Write out, word for word, every line from the first one through the line that holds "from mathutils import Matrix, Vector", and nothing else; skip the pictures.

SUPPLIED DATA >>
::::::::

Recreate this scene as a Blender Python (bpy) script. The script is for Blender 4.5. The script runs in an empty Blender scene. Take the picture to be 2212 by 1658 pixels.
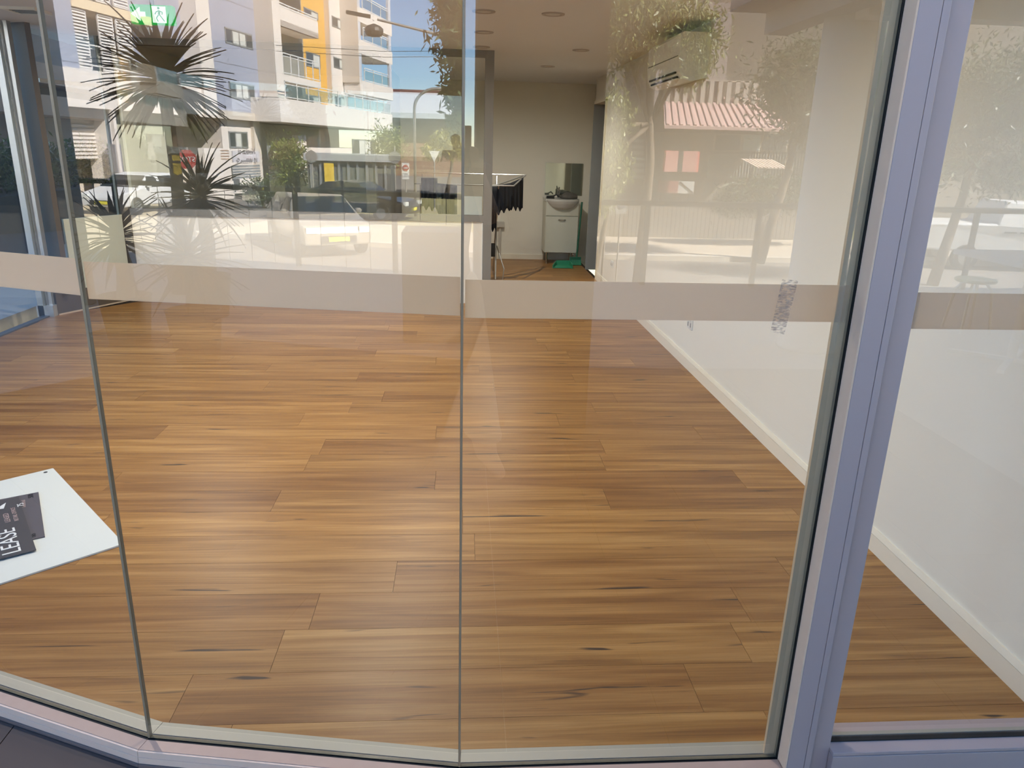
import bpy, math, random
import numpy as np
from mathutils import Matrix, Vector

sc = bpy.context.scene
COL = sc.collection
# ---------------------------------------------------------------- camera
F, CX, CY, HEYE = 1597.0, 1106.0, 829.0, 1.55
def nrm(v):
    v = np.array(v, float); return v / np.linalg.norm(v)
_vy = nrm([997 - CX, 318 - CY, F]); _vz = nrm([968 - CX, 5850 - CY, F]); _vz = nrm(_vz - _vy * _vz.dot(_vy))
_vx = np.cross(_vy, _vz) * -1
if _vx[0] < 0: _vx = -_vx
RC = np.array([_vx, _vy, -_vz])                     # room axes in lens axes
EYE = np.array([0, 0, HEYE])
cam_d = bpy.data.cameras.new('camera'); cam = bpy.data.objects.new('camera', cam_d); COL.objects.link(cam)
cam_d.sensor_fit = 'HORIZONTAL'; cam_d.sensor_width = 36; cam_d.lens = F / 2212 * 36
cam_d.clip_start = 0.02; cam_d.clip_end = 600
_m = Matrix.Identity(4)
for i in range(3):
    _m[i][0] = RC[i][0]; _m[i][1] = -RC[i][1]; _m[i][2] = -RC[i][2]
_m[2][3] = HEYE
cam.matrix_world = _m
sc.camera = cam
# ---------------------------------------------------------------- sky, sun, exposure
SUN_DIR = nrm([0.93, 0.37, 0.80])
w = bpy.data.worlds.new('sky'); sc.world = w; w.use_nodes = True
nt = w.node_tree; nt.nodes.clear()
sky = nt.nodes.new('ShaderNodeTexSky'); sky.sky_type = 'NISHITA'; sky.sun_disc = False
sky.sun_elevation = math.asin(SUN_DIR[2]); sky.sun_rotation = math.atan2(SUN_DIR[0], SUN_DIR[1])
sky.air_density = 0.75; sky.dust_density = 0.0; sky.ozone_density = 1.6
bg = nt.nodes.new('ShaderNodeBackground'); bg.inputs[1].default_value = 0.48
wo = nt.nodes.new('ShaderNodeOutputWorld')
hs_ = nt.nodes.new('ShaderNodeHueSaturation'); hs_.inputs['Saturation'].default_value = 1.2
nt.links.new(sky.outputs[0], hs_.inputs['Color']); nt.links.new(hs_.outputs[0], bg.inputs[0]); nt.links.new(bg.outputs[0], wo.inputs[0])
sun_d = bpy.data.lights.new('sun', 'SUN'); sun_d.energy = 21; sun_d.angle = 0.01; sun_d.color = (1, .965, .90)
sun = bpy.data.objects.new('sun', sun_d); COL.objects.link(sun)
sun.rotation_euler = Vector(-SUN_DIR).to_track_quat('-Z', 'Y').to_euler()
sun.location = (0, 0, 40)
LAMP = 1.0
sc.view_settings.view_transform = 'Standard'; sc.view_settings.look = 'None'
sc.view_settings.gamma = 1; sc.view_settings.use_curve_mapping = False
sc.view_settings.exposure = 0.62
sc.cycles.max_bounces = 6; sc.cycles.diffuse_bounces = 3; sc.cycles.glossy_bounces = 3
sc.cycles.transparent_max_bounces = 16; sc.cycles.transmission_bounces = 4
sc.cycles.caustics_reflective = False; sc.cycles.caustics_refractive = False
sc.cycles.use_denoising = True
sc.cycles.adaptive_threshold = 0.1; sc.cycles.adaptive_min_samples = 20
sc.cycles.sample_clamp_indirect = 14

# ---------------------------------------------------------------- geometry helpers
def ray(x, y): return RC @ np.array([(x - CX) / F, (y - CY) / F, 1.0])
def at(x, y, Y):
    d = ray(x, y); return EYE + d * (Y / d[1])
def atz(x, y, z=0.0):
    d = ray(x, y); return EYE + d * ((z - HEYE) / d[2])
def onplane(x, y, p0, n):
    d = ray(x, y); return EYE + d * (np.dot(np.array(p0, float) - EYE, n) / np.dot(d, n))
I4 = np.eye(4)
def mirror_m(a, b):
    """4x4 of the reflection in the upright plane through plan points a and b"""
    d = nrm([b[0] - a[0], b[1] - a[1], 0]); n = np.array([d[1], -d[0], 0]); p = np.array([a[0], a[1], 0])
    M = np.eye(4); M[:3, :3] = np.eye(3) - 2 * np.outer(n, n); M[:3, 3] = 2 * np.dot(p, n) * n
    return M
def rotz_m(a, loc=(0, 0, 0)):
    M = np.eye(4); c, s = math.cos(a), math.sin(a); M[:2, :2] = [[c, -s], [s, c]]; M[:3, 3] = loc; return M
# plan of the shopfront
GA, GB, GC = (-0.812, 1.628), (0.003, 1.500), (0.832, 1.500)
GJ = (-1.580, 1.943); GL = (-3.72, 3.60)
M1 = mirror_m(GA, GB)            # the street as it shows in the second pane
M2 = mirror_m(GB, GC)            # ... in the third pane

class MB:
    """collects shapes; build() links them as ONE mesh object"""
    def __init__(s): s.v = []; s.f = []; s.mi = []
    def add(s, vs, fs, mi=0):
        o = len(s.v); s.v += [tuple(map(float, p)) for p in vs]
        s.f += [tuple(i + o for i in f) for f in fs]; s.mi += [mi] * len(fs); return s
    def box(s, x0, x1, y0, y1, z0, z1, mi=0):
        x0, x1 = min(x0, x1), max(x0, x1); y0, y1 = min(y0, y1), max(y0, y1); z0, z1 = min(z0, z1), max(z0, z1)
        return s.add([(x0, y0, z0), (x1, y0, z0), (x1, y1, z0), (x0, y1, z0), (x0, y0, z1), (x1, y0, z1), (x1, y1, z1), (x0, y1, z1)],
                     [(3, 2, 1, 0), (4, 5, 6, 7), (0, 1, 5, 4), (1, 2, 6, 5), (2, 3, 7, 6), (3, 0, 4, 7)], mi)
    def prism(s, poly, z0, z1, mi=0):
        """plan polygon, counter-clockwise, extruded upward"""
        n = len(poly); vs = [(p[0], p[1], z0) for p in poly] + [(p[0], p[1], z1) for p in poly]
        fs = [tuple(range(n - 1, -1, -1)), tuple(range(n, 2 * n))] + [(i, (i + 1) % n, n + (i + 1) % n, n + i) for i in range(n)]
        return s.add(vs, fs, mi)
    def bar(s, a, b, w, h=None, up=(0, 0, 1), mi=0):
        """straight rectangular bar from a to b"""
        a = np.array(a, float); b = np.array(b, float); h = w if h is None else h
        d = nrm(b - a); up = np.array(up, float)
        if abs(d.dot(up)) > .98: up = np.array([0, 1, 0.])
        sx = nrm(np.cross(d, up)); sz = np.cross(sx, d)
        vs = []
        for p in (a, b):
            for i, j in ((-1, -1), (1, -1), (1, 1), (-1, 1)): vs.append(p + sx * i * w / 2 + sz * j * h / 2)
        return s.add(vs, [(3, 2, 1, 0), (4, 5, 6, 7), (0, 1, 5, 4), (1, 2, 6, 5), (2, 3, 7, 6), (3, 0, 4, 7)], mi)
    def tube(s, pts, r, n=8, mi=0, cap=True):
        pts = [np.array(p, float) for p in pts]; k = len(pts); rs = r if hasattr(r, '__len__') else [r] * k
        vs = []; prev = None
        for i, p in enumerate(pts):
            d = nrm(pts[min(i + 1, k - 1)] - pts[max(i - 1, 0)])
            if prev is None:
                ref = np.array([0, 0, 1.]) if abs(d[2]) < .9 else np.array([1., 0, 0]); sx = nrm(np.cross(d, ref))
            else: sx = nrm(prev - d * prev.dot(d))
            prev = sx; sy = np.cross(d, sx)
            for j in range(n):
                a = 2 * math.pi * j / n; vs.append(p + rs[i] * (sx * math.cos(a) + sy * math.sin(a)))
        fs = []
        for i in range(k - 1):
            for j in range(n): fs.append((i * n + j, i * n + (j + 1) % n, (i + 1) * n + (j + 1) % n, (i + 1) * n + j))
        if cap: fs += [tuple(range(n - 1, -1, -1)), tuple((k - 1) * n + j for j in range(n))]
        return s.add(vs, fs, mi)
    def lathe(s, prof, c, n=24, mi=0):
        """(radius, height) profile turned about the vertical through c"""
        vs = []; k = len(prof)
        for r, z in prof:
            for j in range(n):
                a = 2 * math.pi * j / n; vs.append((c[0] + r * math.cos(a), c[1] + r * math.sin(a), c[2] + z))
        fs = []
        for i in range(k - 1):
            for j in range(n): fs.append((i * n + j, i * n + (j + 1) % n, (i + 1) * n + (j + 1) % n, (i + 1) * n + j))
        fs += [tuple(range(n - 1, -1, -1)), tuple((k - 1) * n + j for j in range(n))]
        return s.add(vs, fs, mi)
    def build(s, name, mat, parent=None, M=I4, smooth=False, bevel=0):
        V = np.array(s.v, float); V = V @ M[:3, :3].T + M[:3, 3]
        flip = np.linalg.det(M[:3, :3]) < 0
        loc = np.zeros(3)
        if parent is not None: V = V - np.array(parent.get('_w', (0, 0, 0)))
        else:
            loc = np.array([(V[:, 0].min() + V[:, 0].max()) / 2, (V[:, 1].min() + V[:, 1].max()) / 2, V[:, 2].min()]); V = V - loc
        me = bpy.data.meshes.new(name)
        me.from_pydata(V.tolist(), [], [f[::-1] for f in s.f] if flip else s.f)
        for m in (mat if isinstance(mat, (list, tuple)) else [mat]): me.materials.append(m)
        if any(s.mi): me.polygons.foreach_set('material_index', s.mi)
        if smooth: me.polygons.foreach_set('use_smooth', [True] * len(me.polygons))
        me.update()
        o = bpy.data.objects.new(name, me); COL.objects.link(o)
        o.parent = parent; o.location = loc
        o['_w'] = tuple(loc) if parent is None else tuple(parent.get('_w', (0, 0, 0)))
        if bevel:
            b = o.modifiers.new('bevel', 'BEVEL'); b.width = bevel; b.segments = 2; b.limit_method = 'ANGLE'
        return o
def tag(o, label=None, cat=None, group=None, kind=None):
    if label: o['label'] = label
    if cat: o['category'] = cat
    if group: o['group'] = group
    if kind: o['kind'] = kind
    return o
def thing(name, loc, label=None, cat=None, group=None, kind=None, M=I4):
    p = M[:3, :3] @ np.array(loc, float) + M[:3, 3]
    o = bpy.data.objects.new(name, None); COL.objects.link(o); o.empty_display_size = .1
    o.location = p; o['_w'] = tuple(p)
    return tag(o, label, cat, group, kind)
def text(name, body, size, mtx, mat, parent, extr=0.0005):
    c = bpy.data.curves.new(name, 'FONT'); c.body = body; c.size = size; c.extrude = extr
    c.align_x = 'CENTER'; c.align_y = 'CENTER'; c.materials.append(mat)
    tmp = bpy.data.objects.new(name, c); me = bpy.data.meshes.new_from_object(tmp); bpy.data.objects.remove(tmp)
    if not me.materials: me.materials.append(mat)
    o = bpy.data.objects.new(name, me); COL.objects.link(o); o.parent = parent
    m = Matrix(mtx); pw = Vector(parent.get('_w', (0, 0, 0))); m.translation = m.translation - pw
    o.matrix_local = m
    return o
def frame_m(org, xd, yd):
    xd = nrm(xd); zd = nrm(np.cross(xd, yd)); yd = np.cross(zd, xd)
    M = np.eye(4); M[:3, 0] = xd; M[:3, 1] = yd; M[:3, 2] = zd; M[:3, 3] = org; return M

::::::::

OUTPUT >>
Recreate this scene as a Blender Python (bpy) script. The script is for Blender 4.5. The script runs in an empty Blender scene. Take the picture to be 2212 by 1658 pixels.
import bpy, math, random
import numpy as np
from mathutils import Matrix, Vector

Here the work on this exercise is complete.